In a scant four days this month, the surface of Greenland's ice sheet melted to an extent not witnessed in 30 years of satellite observations, Nasa reported yesterday.
On average, about half of the surface of the ice sheet melts during the summer. But from July 8th to July 12th, the ice melt expanded from 40 per cent of the ice sheet to 97 per cent, according to scientists who analysed the data from satellites deployed by Nasa and India's space research institute.
"I started looking at the satellite imagery and saw something that was really unprecedented" since the advent of satellite imaging of the earth's frozen surface, or cryosphere, said Thomas Mote, a climate scientist at the University of Georgia who for 20 years has been studying ice changes on Greenland detected by satellite.
While scientists described it as an "extreme event" not previously recorded from space, they hastened to add that it was normal in a broader historical context.
Ice core samples taken from the summit of Greenland's ice sheet that shed light on 10,000 years of its history show that a similar large-scale melting event has happened roughly every 150 years, said Lora Koenig, a glaciologist with Nasa's Goddard Space Flight Center who has also studied the satellite imagery.

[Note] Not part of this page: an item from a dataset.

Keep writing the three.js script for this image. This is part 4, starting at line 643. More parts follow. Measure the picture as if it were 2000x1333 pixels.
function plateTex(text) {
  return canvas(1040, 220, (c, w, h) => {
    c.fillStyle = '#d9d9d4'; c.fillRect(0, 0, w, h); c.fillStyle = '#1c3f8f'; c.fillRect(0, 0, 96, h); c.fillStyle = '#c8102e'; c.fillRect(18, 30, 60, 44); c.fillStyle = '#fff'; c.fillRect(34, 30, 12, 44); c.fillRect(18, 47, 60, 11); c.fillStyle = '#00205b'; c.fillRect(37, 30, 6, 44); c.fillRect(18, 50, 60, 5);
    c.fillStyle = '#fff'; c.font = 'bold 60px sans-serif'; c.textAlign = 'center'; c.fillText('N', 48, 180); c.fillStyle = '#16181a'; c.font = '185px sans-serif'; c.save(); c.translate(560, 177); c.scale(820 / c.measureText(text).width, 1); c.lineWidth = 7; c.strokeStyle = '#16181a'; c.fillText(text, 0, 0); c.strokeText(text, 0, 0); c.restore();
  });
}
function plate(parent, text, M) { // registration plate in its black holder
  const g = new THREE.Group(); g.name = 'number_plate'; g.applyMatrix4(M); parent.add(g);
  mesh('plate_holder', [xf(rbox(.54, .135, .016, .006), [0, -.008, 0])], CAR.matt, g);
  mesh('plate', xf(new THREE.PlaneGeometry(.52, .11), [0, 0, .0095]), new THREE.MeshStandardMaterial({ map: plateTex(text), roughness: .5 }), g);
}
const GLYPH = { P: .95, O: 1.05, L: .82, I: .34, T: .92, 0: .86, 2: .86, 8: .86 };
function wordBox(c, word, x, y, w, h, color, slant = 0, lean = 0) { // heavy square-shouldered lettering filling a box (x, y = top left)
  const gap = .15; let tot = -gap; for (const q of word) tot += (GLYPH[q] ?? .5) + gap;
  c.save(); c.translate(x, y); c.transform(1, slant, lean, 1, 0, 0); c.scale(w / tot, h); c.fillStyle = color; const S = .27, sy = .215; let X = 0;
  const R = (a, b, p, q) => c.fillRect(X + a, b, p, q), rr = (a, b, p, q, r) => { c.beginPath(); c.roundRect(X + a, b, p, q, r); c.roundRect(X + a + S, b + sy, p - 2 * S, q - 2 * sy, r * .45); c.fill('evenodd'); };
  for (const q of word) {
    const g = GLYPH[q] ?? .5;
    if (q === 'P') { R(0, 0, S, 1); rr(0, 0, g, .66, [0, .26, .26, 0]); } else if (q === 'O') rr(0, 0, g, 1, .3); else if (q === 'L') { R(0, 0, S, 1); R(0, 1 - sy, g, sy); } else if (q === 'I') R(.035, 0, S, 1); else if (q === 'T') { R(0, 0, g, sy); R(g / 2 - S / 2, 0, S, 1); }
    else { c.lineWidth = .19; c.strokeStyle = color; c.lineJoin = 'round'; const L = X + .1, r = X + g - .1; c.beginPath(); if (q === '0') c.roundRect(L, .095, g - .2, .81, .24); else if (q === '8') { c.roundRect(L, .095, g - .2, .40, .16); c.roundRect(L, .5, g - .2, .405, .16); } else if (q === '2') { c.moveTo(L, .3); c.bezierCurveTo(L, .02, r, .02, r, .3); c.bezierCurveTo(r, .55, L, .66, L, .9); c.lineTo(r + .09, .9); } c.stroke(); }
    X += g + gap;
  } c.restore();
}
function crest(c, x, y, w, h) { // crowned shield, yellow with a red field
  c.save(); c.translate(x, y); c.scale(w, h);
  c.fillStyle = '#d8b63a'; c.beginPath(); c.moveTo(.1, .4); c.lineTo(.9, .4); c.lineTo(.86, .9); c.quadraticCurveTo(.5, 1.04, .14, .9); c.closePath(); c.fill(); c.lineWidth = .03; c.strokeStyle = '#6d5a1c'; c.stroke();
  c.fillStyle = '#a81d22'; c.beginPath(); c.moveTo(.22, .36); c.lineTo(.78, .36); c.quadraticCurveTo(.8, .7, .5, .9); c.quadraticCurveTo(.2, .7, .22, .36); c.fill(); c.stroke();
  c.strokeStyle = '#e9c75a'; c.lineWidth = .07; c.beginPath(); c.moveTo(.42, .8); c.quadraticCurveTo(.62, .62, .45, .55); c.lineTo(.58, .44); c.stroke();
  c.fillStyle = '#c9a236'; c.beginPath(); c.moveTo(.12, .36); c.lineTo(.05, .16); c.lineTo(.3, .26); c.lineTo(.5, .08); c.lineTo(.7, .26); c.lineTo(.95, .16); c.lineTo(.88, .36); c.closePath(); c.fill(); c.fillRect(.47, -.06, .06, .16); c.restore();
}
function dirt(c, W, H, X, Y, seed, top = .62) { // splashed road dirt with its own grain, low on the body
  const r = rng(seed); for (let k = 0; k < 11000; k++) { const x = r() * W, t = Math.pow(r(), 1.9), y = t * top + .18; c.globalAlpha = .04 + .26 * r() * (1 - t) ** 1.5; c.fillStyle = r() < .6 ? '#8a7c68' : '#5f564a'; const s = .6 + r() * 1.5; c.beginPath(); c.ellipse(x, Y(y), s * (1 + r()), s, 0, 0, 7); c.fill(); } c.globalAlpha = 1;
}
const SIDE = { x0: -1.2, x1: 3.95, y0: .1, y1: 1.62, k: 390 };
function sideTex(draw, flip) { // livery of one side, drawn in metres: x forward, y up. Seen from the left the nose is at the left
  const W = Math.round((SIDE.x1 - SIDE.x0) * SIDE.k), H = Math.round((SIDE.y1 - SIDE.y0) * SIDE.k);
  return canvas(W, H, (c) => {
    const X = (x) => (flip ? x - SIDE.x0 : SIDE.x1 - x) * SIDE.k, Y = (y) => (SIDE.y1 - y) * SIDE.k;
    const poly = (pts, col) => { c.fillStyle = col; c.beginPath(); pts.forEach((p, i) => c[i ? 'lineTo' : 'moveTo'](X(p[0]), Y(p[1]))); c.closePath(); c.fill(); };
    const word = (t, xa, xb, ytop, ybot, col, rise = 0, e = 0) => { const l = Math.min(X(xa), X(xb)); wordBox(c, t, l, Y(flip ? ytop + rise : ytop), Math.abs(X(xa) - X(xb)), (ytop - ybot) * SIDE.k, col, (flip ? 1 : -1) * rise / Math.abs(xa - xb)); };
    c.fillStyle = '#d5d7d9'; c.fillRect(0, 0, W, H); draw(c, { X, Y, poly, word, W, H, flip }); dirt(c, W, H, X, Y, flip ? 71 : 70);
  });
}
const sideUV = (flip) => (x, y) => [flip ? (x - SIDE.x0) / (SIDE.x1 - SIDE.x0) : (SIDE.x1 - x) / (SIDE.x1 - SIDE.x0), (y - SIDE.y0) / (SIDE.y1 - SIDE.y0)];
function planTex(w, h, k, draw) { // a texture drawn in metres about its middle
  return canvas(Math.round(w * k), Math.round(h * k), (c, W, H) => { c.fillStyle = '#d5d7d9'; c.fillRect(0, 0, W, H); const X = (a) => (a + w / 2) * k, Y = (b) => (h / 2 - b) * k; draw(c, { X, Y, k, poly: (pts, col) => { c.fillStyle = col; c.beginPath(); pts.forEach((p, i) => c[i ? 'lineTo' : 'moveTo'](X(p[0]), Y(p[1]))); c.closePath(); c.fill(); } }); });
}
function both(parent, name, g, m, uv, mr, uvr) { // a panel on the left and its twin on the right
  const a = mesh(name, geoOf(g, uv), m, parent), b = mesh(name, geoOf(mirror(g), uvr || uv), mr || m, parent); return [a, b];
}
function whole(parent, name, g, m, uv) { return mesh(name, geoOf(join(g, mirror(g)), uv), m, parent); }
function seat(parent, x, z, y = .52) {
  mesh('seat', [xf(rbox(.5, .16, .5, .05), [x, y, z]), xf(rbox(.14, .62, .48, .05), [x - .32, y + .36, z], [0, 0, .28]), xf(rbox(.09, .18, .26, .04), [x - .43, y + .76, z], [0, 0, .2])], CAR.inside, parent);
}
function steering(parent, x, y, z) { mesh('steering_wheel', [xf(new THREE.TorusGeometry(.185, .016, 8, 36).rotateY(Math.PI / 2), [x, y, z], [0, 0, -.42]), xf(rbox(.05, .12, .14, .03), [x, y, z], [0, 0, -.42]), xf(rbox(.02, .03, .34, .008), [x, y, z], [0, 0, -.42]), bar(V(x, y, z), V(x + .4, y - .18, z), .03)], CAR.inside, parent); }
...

Because the previous vast melt occurred in 1889, this year's is more or less on schedule, she said.
During the event, the surface ice on the sheet's summit was always within a degree or so of refreezing, Ms Koenig added. Around July 14th, the ice loss began to reverse, she said.
Nonetheless, the scientists said, the melt was significant because Greenland's ice sheet is unequivocally shrinking as a result of the warming of the world's oceans, and the event could help broaden their insights into climate change and earth systems.
"Even though this one event might be part of normal variation, it's still a fantastic experiment for us so we can try to understand how the ice sheets are going to change," Thomas Wagner, head of Nasa's cryosphere programme, said in an interview.
He said he and other scientists would continue to sort through ocean, weather and surface data from the melt to seek a deeper understanding of why it happened and what it means in the context of the global climate system and other events.Just last week, for example, a chunk of ice about two times as large as Manhattan broke free from the remote Petermann Glacier in northwestern Greenland, Mr Wagner noted.
Two years ago, the glacier lost a chunk of ice four times as big as Manhattan.
Normally, ice "calving" of this magnitude is seen only every 10 or 20 years, scientists pointed out last week.
Mr Mote said the unusual surface melt in Greenland's ice sheet this month coincided with a series of "ridges" of warm weather - areas of high pressure that range from the earth's surface up to the jet stream - that had been moving across Greenland since the end of May.
"Normally during the month of July, on any given day we'll see about a quarter of the ice sheet covered in melt," he added.
Mr Mote said that although he typically studied satellite images that were a few months old, he had taken a look at the current pictures after a colleague conducting research in Greenland notified him that there seemed to be an unusually high amount of melting.